Modern management to improve the valuable recreational sea angling industry in East Anglia was called for at the week-end.

 

Steve Coppolo, a prominent local angler from Great Horkesley, Colchester,

said the needs of sea anglers who were boosting tourism in the area, must be recognised as well as those of commercial fishermen.

 

“Sea anglers want to be able to catch more and bigger fish.  They don’t want to compete with miles and miles of gillnet.  They want to fish where they can catch a decent size fish.

 

“If they’re spending £30, £40 or £50 on a fishing trip they don’t want to be

going catching tiddlers that have managed to squeeze through gillnets.”

 

If present day fisheries management continues the commercial industry “will

fish itself into oblivion,” Mr.

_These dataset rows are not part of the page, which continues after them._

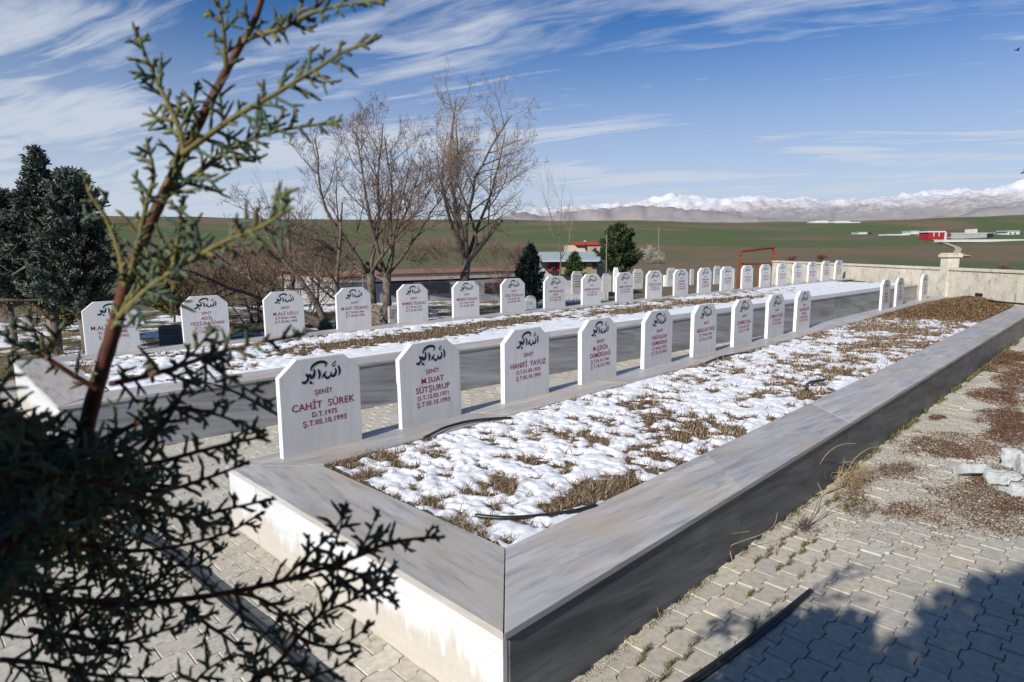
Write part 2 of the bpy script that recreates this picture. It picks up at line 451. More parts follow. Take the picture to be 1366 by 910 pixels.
mb.add([(-13.2, -6, -.016), (5, -6, -.016), (5, 12.2, -.016), (-7, 24.1, -.016), (-7.6, -.45, -.016), (-13.2, -.75, -.016)], [(0, 1, 2, 3, 4, 5)])
m, nt, bs = mat('joint_sand', .95, .1)
co = nt.new('ShaderNodeTexCoord').outputs['Object']
jc = nt.mix(nt.noise(co, 40, 5, .7), (.14, .115, .08), (.32, .265, .185))
jc = nt.mix(nt.ramp(nt.noise(co, 1.8, 4, .6), [(.5, 0.), (.66, .8)]), jc, (.055, .055, .028))
setc(nt, bs, jc); bump(nt, bs, nt.noise(co, 260, 3, .7), .8, .004)
tag(mb.build('paving_bed_ground', m), kind='structure')
mb = MB(); mb.box((-13.2, -.62, -.1), (-7.72, -.50, .035))
tag(mb.build('kerb', M['conc'], bevel=.008), kind='structure')

# sand washed along the foot of the bed and over the front paving: small grains
mb = MB()
for q in range(15000):
    if random.random() < .62:
        x = random.uniform(-3.2, .1); y = -abs(random.gauss(0, .34))-.004
        if fbm(x*1.6, y*3.0, 4.4, 3) < -.06: continue
    else:
        y = random.uniform(-.1, 7); x = .012+abs(random.gauss(0, .022))
    s = random.uniform(.0015, .0038); z = .002 if random.random() < .7 else -.006
    b = random.uniform(.7, 1.25); c = (.42*b, .35*b, .25*b) if random.random() < .85 else (.2*b, .15*b, .1*b)
    p = Vector((x, y, z+.001)); a = random.uniform(0, 6.3)
    vs = [p+Vector((math.cos(a+k*2.09)*s, math.sin(a+k*2.09)*s, 0)) for k in range(3)]+[p+Vector((0, 0, s*1.1))]
    mb.add(vs, [(0, 1, 3), (1, 2, 3), (2, 0, 3)], c)
tag(mb.build('sand', M['needle']), label='loose yellowish sand washed along the foot of the near bed', kind='stuff')

# ------------------------------------------------------------------ grave beds
H, W_, WL = .406, .451, .435
SB = .0015
def slab_quad(mb, p0, p1, p2, p3, z0, z1, sl=0.0):
    """coping slab between four plan points (ccw)"""
    poly = [p0, p1, p2, p3]
    vs = [(x, y, z0+sl*y) for x, y in poly]+[(x, y, z1+sl*y) for x, y in poly]
    mb.add(vs, [(3, 2, 1, 0), (4, 5, 6, 7)]+[(i, (i+1) % 4, 4+(i+1) % 4, 4+i) for i in range(4)])

def grave_bed(label, xr, xl, y0r, y0l, yend_r, yend_l, H, sl, wr, wl, wf, face, seg=1.85):
    """xr(y), xl(y): outer sides; front edge from (xl(y0l), y0l) to (xr(y0r), y0r)"""
    root = empty('grave_bed', (xr(y0r), y0r, 0), label, 'grave bed')
    T, OV, J = .032, .012, .0022
    zt, zb = H, H-T
    # right coping, mitred at the front corner
    def run(xf, xg, ya0, yb0, ya1, yb1, sgn, mm, name):
        n = max(1, round((ya1-ya0)/seg)); 
        for k in range(n):
            t0, t1 = k/n, (k+1)/n
            a0, a1 = ya0+(ya1-ya0)*t0+J, ya0+(ya1-ya0)*t1-J
            b0, b1 = yb0+(yb1-yb0)*t0+J, yb0+(yb1-yb0)*t1-J
            mbb = MB()
            if sgn > 0: slab_quad(mbb, (xf(a0)+OV, a0), (xf(a1)+OV, a1), (xg(b1), b1), (xg(b0), b0), zb, zt+random.uniform(-.001, .001), sl)
            else: slab_quad(mbb, (xg(b0), b0), (xg(b1), b1), (xf(a1)-OV, a1), (xf(a0)-OV, a0), zb, zt+random.uniform(-.001, .001), sl)
            mbb.build(name, mm, root, bevel=.003)
    run(xr, lambda y: xr(y)-wr, y0r-OV, y0r+wf, yend_r, yend_r+wr, 1, M['cop_y'], 'coping')
    run(xl, lambda y: xl(y)+wl, y0l-OV+.12, y0l+wf-.02, yend_l, yend_l-wl, -1, M['cop_y'], 'coping')
    mbb = MB()
    slab_quad(mbb, (xl(y0l)-OV, y0l-OV), (xr(y0r)+OV-.004, y0r-OV), (xr(y0r)-wr-.003, y0r+wf), (xl(y0l)+wl, y0l+wf-.03), zb, zt, sl)
    mbb.v[3] = (xl(y0l)+wl+.0, y0l+wf-.03, mbb.v[3][2]); 
    mbb.build('coping', M['cop_x'], root, bevel=.003)
    mbb = MB()                                          # filler wedge at the left front joint
    slab_quad(mbb, (xl(y0l)-OV, y0l-OV+.004), (xl(y0l)+wl-.004, y0l+wf-.028), (xl(y0l)+wl-.03, y0l+wf-.012), (xl(y0l)-OV, y0l-OV+.118), zb, zt-.001, sl)
    mbb.build('coping', M['cop_y'], root, bevel=.002)
    # facing panels
    def panels(xf, ya, yb, th, mm, name):
        n = max(1, round((yb-ya)/seg))
        for k in range(n):
            a, b = ya+(yb-ya)*k/n+.0015, ya+(yb-ya)*(k+1)/n-.0015
            mbb = MB(); x0a, x0b = xf(a), xf(b)
            poly = [(x0a-th, a), (x0a, a), (x0b, b), (x0b-th, b)] if th > 0 else [(x0a, a), (x0a-th, a), (x0b-th, b), (x0b, b)]
            mbb.prism(poly, -.06, lambda x, y: zb-.001+sl*y); mbb.build(name, mm, root, bevel=.0015)
    panels(xr, y0r+.028, yend_r, .025, face, 'side_panel')
    panels(xl, y0l+.028, yend_l, -.025, face, 'side_panel')
    mbb = MB(); xa, xb = xl(y0l), xr(y0r)
    for k, (t0, t1) in enumerate(((0, .16), (.16, 1))):
        mbb = MB(); q0 = Vector((xa, y0l)).lerp(Vector((xb, y0r)), t0); q1 = Vector((xa, y0l)).lerp(Vector((xb, y0r)), t1)
        mbb.prism([(q0.x+.001, q0.y), (q1.x-.003-(.004 if k else 0), q1.y), (q1.x-.003-(.004 if k else 0), q1.y+.024), (q0.x+.001, q0.y+.024)], -.06, zb-.001+sl*y0r)
        mbb.build('front_panel', M['face_white'], root, bevel=.0015)
    mbb = MB()
    mbb.prism([(xl(y0l)+.03, y0l+.03), (xr(y0r)-.03, y0r+.03), (xr(yend_r)-.03, yend_r), (xl(yend_l)+.03, yend_l)], -.05, lambda x, y: zb-.025+sl*y)
    mbb.build('soil', M['soil'], root)
    return root

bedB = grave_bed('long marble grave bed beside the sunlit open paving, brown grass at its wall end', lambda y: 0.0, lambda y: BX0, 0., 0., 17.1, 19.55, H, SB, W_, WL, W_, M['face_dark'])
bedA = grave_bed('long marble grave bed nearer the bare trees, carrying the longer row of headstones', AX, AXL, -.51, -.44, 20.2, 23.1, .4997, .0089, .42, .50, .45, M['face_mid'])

# snow sheets and dry grass on the beds
def in_rngs(x, y, blobs):
    return max([0]+[max(0, 1-math.hypot((x-bx)/rx, (y-by)/ry)) for bx, by, rx, ry in blobs])
def bed_cover(xa, xb, ya, yb, zf, bare, snowbias, seed, label_s, label_g, step, lowfar=99, lim=None, ngr=1.0):
    """xa(y)..xb(y) inner width; bare(x,y) -> extra bareness"""
    def cover(x, y):
        n = .30*fbm(x*1.4, y*1.7, seed, 4)+.72*fbm(x*4.6, y*6.0, seed+4, 3)+.82*fbm(x*11, y*13, seed+8, 3)
        return n+snowbias-bare(x, y)
    mb = MB(); mb.smooth = True
    rows = []; y = ya
    while y < yb:
        rows.append(y); d = math.hypot(y-CAM.y, 1.5); y += step*max(1, d/3.2)
    rows.append(yb); idx = {}
    prev = None
    for y in rows:
        n = max(24, int((xb(y)-xa(y))/(step*max(1, math.hypot(y-CAM.y, 1.5)/4))))
        n = 150 if y < 4 else 80
        r = []
        for i in range(n+1):
            x = xa(y)+(xb(y)-xa(y))*i/n
            c = cover(x, y)
            edge = min(i, n-i)/n*(xb(y)-xa(y))
            lump = .5+.5*fbm(x*9, y*9, seed+2, 3)
            h = (max(-.35, min(.42, c)))*.050 + (.011*lump if c > 0 else 0) + .010*fbm(x*26, y*26, seed+6, 4)+.006*fbm(x*70, y*70, seed+7, 2)
            h = min(h, .004+edge*.5) if edge < .04 else h
            mb.v.append((x, y, zf(x, y)-.016+h)); r.append(len(mb.v)-1)
        if prev:
            if len(prev) == len(r):
                for i in range(len(r)-1): mb.f.append((prev[i], prev[i+1], r[i+1], r[i])); mb.c.append((1, 1, 1)); mb.m.append(0)
            else:
                k = 0
                for i in range(len(r)-1):
                    a = round(i*(len(prev)-1)/(len(r)-1)); b = round((i+1)*(len(prev)-1)/(len(r)-1))
                    if a == b: mb.f.append((prev[a], r[i+1], r[i]))
                    else: mb.f.append(tuple(prev[a:b+1])+(r[i+1], r[i]))
                    mb.c.append((1, 1, 1)); mb.m.append(0)
        prev = r
    tag(mb.build('snow', M['snow']), label=label_s, kind='stuff')
    # turf mat: brown rough layer that shows between the snow
    mt = MB(); prev = None; mt.smooth = True
    yy = ya
    while yy < yb:
        r = []
        for i in range(41):
            x = xa(yy)+(xb(yy)-xa(yy))*i/40
            mt.v.append((x, yy, zf(x, yy)-.014+.010*fbm(x*14, yy*14, seed+3, 3)+.03*max(0, bare(x, yy)-.25))); r.append(len(mt.v)-1)
        if prev:
            for i in range(40):
                b = random.uniform(.6, 1.3); mt.f.append((prev[i], prev[i+1], r[i+1], r[i])); mt.c.append((.14*b, .10*b, .06*b)); mt.m.append(0)
        prev = r; yy += .045*max(1, (yy+2)/5)
    tag(mt.build('turf', M['needle']), label=label_g.replace('dry grass', 'brown matted turf'), kind='stuff')
    g = MB()
    area = (yb-ya)
    tries = int(30000*ngr)
    for _ in range(tries):
        t = random.random()**1.7; y = ya+(yb-ya)*t; x = random.uniform(xa(y)+.01, xb(y)-.01)
        c = cover(x, y)
        if c > .03 and random.random() > .14: continue
        if c < -.0 or random.random() < .5:
            d = math.hypot(x-CAM.x, y-CAM.y)
            bare_ = bare(x, y)
            hgt = random.uniform(.012, .042)*(1+.8*min(1, max(0, bare_)))*(.6 if c > .03 else 1)
            a = random.uniform(0, 6.28); lean = random.uniform(.3, 2.6)*hgt
            wd = random.uniform(.0011, .0024)*max(1, d/4.)
            p = Vector((x, y, zf(x, y)-.012)); dr = Vector((math.cos(a), math.sin(a), 0)); sd = Vector((-dr.y, dr.x, 0))*wd
            p1 = p+dr*lean*.4+Vector((0, 0, hgt*.7)); p2 = p+dr*lean+Vector((0, 0, hgt*random.uniform(.6, 1)))
            b = random.uniform(.55, 1.35)
            cc = random.choice([(.36, .26, .165), (.29, .20, .125), (.21, .14, .085), (.48, .38, .26), (.15, .10, .066)])
            if random.random() < .05: cc = (.12, .14, .05)
            if y > lowfar: cc = random.choice([(.24, .15, .075), (.30, .19, .10), (.17, .10, .05)])
            g.add([p-sd, p+sd, p1+sd*.7, p1-sd*.7, p2], [(0, 1, 2, 3), (3, 2, 4)], (cc[0]*b, cc[1]*b, cc[2]*b))
    tag(g.build('dry_grass', M['blade']), label=label_g, kind='stuff')

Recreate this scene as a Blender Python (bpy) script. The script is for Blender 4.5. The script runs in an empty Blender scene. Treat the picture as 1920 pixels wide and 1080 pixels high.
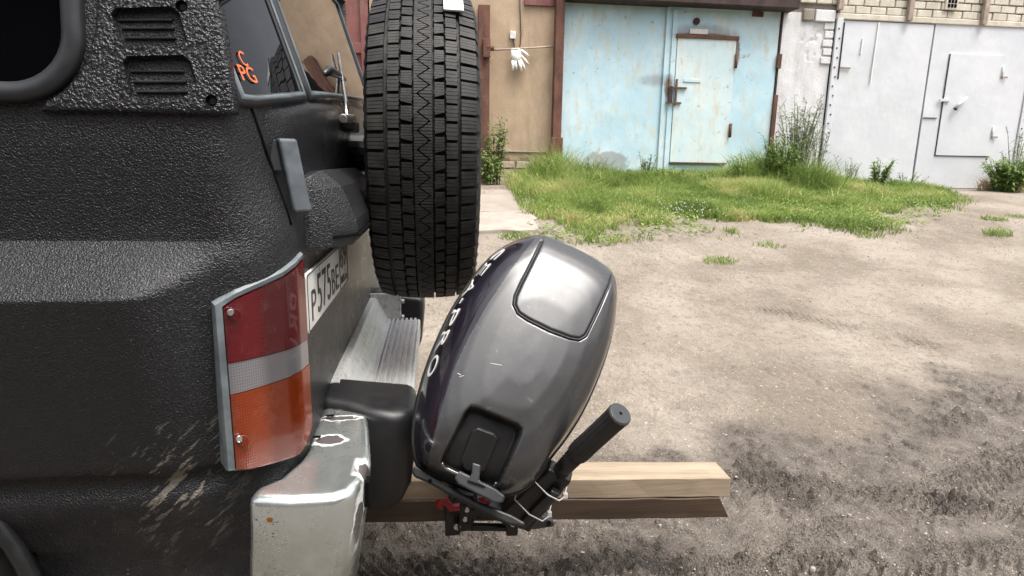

Coppolo told Talksport radio.  Fishing fleets

were getting small because of fuel prices, not enough fish to catch and poor

prices for what was caught. 

 

“We won’t have a commercial fishing industry.  It will just be foreign boats

coming in and fishing up to our beaches.”

 

A plan by Mr. Coppolo and two other local anglers Tom Pinborough and Bob Cox, to encourage recreational angling in the estuaries of the Stour and Orwell rivers on the Essex/Suffolk border, will be considered for the second time by the Eastern Sea Fisheries Joint Committee on Wednesday (July 27).

 

It was rejected in January this year but recent recognition of the importance

of sea angling to coastal economies enabled local anglers to get it back onto the agenda.

 

A report by the prime minister’s strategy unit stated that sea anglers in

Britain spend between £1 billion and £1.3 billion a year on their sport.  This

brought the importance of the sport into sharp focus.

 

The plan for the Stour and Orwell estuaries, shows that sea anglers living in

the area covered by the Eastern England Tourist Board spend about £55 million a year. 

 

More is spent by visitors to the estuaries which have gained an enviable

reputation as two of the finest sea angling places in eastern England.